Noncommutative Geometry and Structure of Space-Time

TL;DR

This paper reviews how noncommutative geometry provides a framework for understanding the fundamental structure of space-time, explaining the Standard Model's features and suggesting a high-energy unification with Pati-Salam model.

Contribution

It demonstrates that noncommutative geometry uniquely explains the Standard Model's structure and predicts two types of geometric quanta at the Planck scale without additional assumptions.

Findings

Standard Model arises from classification of noncommutative spaces

High-energy unification with Pati-Salam model suggested

Existence of two types of Planck-scale geometric quanta

Abstract

I give a summary review of the research program using noncommutative geometry as a framework to determine the structure of space-time. Classification of finite noncommutative spaces under few assumptions reveals why nature chose the Standard Model and the reasons behind the particular form of gauge fields, Higgs fields and fermions as well as the origin of symmetry breaking.

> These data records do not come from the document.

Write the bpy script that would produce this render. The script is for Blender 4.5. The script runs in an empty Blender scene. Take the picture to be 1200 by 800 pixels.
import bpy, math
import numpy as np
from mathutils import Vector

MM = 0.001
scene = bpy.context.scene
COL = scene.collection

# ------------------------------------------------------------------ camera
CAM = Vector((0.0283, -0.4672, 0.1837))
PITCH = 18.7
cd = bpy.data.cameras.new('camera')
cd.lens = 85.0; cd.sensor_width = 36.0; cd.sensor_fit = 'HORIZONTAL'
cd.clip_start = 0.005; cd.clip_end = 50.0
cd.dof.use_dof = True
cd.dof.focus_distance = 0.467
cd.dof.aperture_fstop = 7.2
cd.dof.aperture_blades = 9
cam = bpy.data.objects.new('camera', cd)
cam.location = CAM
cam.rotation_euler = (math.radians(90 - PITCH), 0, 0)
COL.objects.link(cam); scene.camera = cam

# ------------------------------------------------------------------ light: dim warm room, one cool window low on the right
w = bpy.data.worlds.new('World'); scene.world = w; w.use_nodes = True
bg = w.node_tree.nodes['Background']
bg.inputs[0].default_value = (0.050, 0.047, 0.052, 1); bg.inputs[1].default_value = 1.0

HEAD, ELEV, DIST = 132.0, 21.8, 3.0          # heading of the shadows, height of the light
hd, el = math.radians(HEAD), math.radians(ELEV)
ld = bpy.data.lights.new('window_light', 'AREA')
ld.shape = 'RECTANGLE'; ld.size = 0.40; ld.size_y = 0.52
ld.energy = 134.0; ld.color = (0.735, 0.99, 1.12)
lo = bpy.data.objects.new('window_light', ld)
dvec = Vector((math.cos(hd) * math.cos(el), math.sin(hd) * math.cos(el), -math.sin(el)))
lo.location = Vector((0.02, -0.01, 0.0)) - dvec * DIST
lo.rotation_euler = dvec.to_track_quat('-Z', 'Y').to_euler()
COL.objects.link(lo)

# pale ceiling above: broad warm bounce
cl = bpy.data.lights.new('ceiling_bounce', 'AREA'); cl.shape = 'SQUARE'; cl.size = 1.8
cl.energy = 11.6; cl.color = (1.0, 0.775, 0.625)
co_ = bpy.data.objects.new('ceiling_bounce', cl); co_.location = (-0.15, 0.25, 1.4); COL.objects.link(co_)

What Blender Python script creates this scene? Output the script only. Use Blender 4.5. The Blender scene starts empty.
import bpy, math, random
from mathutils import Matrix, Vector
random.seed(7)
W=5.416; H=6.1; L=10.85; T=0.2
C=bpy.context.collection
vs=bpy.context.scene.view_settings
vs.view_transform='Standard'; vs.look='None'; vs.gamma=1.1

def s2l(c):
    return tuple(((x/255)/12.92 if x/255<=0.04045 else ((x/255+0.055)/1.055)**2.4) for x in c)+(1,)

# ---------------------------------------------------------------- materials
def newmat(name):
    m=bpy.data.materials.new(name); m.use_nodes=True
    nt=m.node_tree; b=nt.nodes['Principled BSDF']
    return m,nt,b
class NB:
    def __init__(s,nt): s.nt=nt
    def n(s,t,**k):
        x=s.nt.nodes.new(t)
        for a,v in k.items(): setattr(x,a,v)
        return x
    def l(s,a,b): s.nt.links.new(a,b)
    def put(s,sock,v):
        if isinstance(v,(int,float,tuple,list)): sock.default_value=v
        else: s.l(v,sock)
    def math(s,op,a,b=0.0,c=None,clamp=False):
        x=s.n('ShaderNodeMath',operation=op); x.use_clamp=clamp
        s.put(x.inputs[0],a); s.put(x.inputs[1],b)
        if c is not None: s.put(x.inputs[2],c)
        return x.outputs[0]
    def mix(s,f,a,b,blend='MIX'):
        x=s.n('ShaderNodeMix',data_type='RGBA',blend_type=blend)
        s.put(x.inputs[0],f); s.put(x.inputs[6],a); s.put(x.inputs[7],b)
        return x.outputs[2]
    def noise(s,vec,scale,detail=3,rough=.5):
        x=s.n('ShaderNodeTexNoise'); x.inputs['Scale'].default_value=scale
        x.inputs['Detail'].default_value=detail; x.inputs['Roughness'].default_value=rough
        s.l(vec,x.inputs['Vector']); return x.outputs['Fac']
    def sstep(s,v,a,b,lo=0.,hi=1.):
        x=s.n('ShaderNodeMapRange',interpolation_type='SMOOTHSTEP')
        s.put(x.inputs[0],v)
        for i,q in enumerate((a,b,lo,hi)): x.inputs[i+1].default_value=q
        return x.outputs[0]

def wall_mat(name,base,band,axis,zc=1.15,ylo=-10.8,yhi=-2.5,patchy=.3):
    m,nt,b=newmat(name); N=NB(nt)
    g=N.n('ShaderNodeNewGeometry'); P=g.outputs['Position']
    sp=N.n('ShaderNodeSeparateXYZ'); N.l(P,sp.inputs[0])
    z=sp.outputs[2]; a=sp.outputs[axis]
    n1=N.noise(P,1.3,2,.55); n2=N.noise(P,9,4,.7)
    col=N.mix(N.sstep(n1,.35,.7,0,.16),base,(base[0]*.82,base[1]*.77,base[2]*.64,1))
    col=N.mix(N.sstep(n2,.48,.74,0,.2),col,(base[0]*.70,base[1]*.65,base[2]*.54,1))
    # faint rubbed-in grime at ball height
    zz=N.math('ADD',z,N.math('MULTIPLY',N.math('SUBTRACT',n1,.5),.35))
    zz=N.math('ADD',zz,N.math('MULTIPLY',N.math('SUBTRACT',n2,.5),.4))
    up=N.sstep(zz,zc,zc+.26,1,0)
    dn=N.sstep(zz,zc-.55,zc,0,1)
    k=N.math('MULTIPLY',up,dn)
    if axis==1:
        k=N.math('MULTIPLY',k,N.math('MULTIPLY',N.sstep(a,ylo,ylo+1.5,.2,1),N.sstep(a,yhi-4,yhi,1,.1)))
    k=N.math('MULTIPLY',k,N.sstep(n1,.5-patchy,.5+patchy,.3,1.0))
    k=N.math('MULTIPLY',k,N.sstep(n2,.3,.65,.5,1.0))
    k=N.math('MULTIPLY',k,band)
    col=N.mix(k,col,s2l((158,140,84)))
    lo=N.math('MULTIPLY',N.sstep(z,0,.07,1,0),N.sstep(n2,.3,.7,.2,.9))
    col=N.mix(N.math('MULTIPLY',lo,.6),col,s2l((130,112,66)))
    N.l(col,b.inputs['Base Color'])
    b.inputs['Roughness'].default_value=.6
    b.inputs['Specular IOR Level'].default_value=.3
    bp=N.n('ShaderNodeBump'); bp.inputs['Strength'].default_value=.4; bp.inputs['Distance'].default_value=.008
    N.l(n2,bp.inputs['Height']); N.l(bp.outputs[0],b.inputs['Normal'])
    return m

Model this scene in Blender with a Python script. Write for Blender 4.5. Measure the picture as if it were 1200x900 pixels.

It also points that at high energies the Standard Model is a truncation of Pati-Salam unified model of leptons and quarks. The same conclusions are arrived at uniquely without making any assumptions except for an axiom which is a higher form of Heisenberg commutation relations quantizing the volume of space-time. We establish the existence of two kinds of quanta of geometry in the form of unit spheres of Planck length. We provide answers to many of the questions which are not answered by other approaches, however, more research is needed to answer the remaining challenging questions.